>> BEGIN

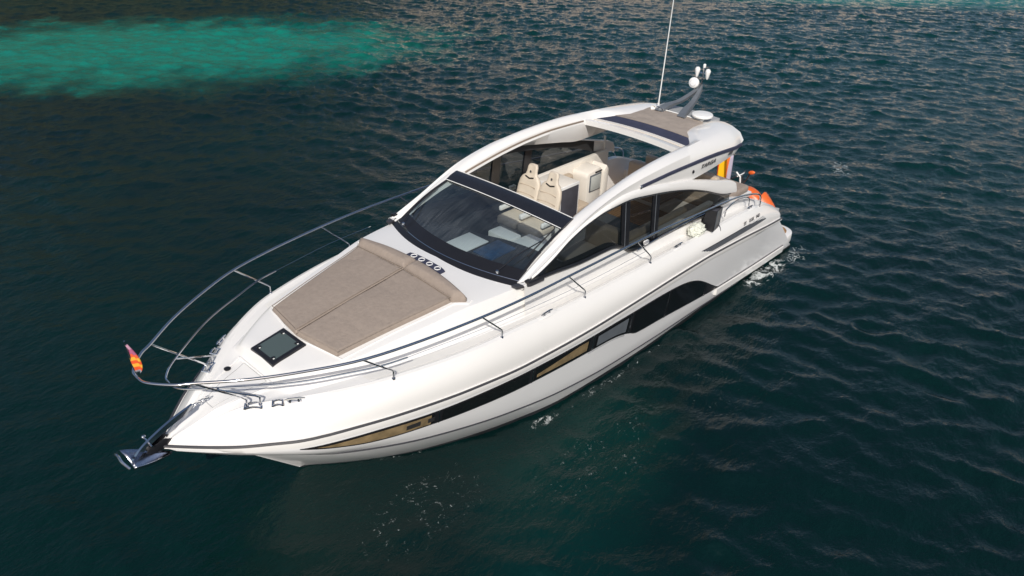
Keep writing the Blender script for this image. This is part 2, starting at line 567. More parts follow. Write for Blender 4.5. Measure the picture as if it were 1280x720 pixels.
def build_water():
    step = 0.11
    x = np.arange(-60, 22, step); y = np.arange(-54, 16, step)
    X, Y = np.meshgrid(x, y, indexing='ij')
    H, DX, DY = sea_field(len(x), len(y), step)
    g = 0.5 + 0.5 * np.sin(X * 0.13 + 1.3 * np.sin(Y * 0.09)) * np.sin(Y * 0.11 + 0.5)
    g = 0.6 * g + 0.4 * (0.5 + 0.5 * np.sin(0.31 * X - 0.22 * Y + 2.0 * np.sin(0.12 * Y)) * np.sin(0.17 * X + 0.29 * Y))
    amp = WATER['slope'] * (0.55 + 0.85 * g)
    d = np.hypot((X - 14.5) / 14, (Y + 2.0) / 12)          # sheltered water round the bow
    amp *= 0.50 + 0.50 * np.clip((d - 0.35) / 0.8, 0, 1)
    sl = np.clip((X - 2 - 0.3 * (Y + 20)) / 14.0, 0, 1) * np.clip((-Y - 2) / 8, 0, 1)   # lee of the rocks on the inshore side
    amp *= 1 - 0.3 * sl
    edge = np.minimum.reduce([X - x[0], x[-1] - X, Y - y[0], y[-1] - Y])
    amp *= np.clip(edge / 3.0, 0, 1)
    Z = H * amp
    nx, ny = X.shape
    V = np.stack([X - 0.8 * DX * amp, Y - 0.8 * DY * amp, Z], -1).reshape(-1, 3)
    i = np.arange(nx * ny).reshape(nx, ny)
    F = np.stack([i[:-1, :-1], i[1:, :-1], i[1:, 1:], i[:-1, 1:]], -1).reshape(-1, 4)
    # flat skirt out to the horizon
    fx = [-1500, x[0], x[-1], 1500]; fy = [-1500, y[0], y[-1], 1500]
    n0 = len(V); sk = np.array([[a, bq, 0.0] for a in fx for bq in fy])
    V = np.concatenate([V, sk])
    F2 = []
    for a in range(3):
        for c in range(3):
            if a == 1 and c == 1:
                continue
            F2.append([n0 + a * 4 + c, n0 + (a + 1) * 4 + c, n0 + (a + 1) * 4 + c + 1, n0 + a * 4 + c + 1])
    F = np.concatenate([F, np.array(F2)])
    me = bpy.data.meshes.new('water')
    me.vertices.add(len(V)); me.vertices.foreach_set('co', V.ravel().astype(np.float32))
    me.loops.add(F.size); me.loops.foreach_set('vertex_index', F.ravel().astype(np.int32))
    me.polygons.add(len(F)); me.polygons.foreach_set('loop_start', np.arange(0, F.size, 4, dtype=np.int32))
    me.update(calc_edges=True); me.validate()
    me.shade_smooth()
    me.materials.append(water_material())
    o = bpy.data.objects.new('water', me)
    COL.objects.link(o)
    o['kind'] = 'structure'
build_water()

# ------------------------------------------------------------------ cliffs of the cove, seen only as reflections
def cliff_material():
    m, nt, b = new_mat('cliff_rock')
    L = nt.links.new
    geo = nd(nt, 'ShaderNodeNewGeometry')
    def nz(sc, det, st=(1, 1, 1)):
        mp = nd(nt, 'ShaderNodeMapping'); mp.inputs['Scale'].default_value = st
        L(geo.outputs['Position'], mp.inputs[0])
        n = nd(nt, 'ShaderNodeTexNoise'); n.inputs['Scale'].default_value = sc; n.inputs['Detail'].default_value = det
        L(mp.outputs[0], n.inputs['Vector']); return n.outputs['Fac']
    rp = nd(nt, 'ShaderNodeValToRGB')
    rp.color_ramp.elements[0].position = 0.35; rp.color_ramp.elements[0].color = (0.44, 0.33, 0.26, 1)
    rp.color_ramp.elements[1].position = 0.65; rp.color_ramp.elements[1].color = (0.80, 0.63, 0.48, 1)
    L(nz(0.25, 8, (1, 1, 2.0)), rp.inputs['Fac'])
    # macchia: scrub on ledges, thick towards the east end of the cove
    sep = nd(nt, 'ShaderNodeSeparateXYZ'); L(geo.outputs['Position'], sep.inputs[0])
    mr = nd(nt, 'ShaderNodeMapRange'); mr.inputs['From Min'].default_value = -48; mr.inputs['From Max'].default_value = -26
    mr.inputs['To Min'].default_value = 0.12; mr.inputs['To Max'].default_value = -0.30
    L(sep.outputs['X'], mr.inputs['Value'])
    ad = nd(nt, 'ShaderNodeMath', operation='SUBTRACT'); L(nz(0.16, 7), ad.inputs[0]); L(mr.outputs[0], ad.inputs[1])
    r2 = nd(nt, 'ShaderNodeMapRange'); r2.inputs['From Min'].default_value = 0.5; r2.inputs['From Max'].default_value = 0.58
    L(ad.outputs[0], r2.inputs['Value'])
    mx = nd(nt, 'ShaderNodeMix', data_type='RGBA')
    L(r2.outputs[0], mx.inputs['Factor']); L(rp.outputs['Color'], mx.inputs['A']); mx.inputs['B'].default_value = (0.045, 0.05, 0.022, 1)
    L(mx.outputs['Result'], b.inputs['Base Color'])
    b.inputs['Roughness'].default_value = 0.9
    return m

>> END

> EXERCISE REQUIREMENTS
Reproduce every line of the material precisely, omitting its pictures.

> WRITTEN REPLY
Keep writing the Blender script for this image. This is part 2, starting at line 567. More parts follow. Write for Blender 4.5. Measure the picture as if it were 1280x720 pixels.
def build_water():
    step = 0.11
    x = np.arange(-60, 22, step); y = np.arange(-54, 16, step)
    X, Y = np.meshgrid(x, y, indexing='ij')
    H, DX, DY = sea_field(len(x), len(y), step)
    g = 0.5 + 0.5 * np.sin(X * 0.13 + 1.3 * np.sin(Y * 0.09)) * np.sin(Y * 0.11 + 0.5)
    g = 0.6 * g + 0.4 * (0.5 + 0.5 * np.sin(0.31 * X - 0.22 * Y + 2.0 * np.sin(0.12 * Y)) * np.sin(0.17 * X + 0.29 * Y))
    amp = WATER['slope'] * (0.55 + 0.85 * g)
    d = np.hypot((X - 14.5) / 14, (Y + 2.0) / 12)          # sheltered water round the bow
    amp *= 0.50 + 0.50 * np.clip((d - 0.35) / 0.8, 0, 1)
    sl = np.clip((X - 2 - 0.3 * (Y + 20)) / 14.0, 0, 1) * np.clip((-Y - 2) / 8, 0, 1)   # lee of the rocks on the inshore side
    amp *= 1 - 0.3 * sl
    edge = np.minimum.reduce([X - x[0], x[-1] - X, Y - y[0], y[-1] - Y])
    amp *= np.clip(edge / 3.0, 0, 1)
    Z = H * amp
    nx, ny = X.shape
    V = np.stack([X - 0.8 * DX * amp, Y - 0.8 * DY * amp, Z], -1).reshape(-1, 3)
    i = np.arange(nx * ny).reshape(nx, ny)
    F = np.stack([i[:-1, :-1], i[1:, :-1], i[1:, 1:], i[:-1, 1:]], -1).reshape(-1, 4)
    # flat skirt out to the horizon
    fx = [-1500, x[0], x[-1], 1500]; fy = [-1500, y[0], y[-1], 1500]
    n0 = len(V); sk = np.array([[a, bq, 0.0] for a in fx for bq in fy])
    V = np.concatenate([V, sk])
    F2 = []
    for a in range(3):
        for c in range(3):
            if a == 1 and c == 1:
                continue
            F2.append([n0 + a * 4 + c, n0 + (a + 1) * 4 + c, n0 + (a + 1) * 4 + c + 1, n0 + a * 4 + c + 1])
    F = np.concatenate([F, np.array(F2)])
    me = bpy.data.meshes.new('water')
    me.vertices.add(len(V)); me.vertices.foreach_set('co', V.ravel().astype(np.float32))
    me.loops.add(F.size); me.loops.foreach_set('vertex_index', F.ravel().astype(np.int32))
    me.polygons.add(len(F)); me.polygons.foreach_set('loop_start', np.arange(0, F.size, 4, dtype=np.int32))
    me.update(calc_edges=True); me.validate()
    me.shade_smooth()
    me.materials.append(water_material())
    o = bpy.data.objects.new('water', me)
    COL.objects.link(o)
    o['kind'] = 'structure'
build_water()

# ------------------------------------------------------------------ cliffs of the cove, seen only as reflections
def cliff_material():
    m, nt, b = new_mat('cliff_rock')
    L = nt.links.new
    geo = nd(nt, 'ShaderNodeNewGeometry')
    def nz(sc, det, st=(1, 1, 1)):
        mp = nd(nt, 'ShaderNodeMapping'); mp.inputs['Scale'].default_value = st
        L(geo.outputs['Position'], mp.inputs[0])
        n = nd(nt, 'ShaderNodeTexNoise'); n.inputs['Scale'].default_value = sc; n.inputs['Detail'].default_value = det
        L(mp.outputs[0], n.inputs['Vector']); return n.outputs['Fac']
    rp = nd(nt, 'ShaderNodeValToRGB')
    rp.color_ramp.elements[0].position = 0.35; rp.color_ramp.elements[0].color = (0.44, 0.33, 0.26, 1)
    rp.color_ramp.elements[1].position = 0.65; rp.color_ramp.elements[1].color = (0.80, 0.63, 0.48, 1)
    L(nz(0.25, 8, (1, 1, 2.0)), rp.inputs['Fac'])
    # macchia: scrub on ledges, thick towards the east end of the cove
    sep = nd(nt, 'ShaderNodeSeparateXYZ'); L(geo.outputs['Position'], sep.inputs[0])
    mr = nd(nt, 'ShaderNodeMapRange'); mr.inputs['From Min'].default_value = -48; mr.inputs['From Max'].default_value = -26
    mr.inputs['To Min'].default_value = 0.12; mr.inputs['To Max'].default_value = -0.30
    L(sep.outputs['X'], mr.inputs['Value'])
    ad = nd(nt, 'ShaderNodeMath', operation='SUBTRACT'); L(nz(0.16, 7), ad.inputs[0]); L(mr.outputs[0], ad.inputs[1])
    r2 = nd(nt, 'ShaderNodeMapRange'); r2.inputs['From Min'].default_value = 0.5; r2.inputs['From Max'].default_value = 0.58
    L(ad.outputs[0], r2.inputs['Value'])
    mx = nd(nt, 'ShaderNodeMix', data_type='RGBA')
    L(r2.outputs[0], mx.inputs['Factor']); L(rp.outputs['Color'], mx.inputs['A']); mx.inputs['B'].default_value = (0.045, 0.05, 0.022, 1)
    L(mx.outputs['Result'], b.inputs['Base Color'])
    b.inputs['Roughness'].default_value = 0.9
    return m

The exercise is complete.